Content produced by academics

Via Unlocking IP comes a suggestion that the iTunes U feature (videos of university lectures, essentially) is going to be a lock-in deal where if you put your academic content on iTunes U you forgo the right to charge anything yourself for it, and thus probably forgo the right to do truly free licencing of it. (Releasing something under a licence that restricts use to non-commercial only — common in academia and on Flickr — is not really free in the sense I’m using the word.)

This sounds like another round of a very annoying saga in academia, it has its equivalent in publishing, which goes something like this. Academic articles are:

  • written by academics on their salary, stipend, wage or whatever;
  • reviewed and judged by reviewers and editors almost always donating their time (or rather, working on paid time but foregoing some of their paid research hours to judge other people’s research);
  • published (typeset, copyedited and printed) by, increasingly, for profit specialist academic publishers; and
  • bought by universities for large subscription fees back from those publishers.

This is generally considered quite a tidy little deal for the publishers, who are getting the universities to buy back their own product in a somewhat value-added form at a rate often thought to well exceed the additional value. (Incidentally, I personally am part of the additional value in a sense. I work one day a week for Macquarie University paid by money from the Association for Computational Linguistics in order to do most of the grunt work of coordinating the review process for Computational Linguistics. My job title is editorial assistant. In this case the reviewing work isn’t all donated: although the editor himself is a volunteer, I am not.)

Some movement in academia is trying to claw this back, particularly the advent of Open Access, whereby a journal is published (usually in electronic form only) and does not require a paid subscription to read it. Computer scientists are ahead of the curve, if informally: throwing PDFs up on their webpages, having OA conference proceedings. I was shocked when I went to a ‘graduate experience’ feedback meeting and someone in an experimental science was held up in their work due to not having a journal subscription, in CS we’d head over to the author’s website and download their preprint and work from that.

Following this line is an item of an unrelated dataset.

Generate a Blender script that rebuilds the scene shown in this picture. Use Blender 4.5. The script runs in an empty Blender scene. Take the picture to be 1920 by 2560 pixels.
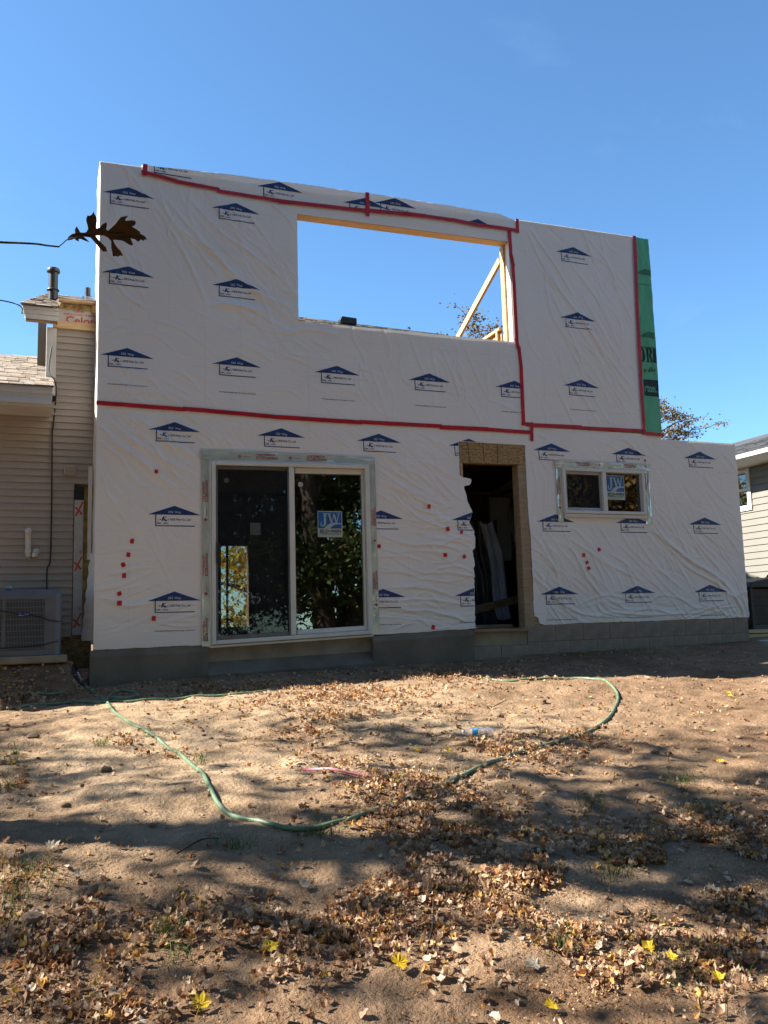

But just as we start to get it back apparently video lectures are becoming the new model where universities produce content for someone else to sell. I’m fairly firmly of the school where the value of universities is in producing public knowledge (this is quite controversial now: many universities and governments see universities as a sort of a behemoth commercial intellectual property production shop), and this is not the right way to go about doing that. Dear universities: don’t sell exclusive licences.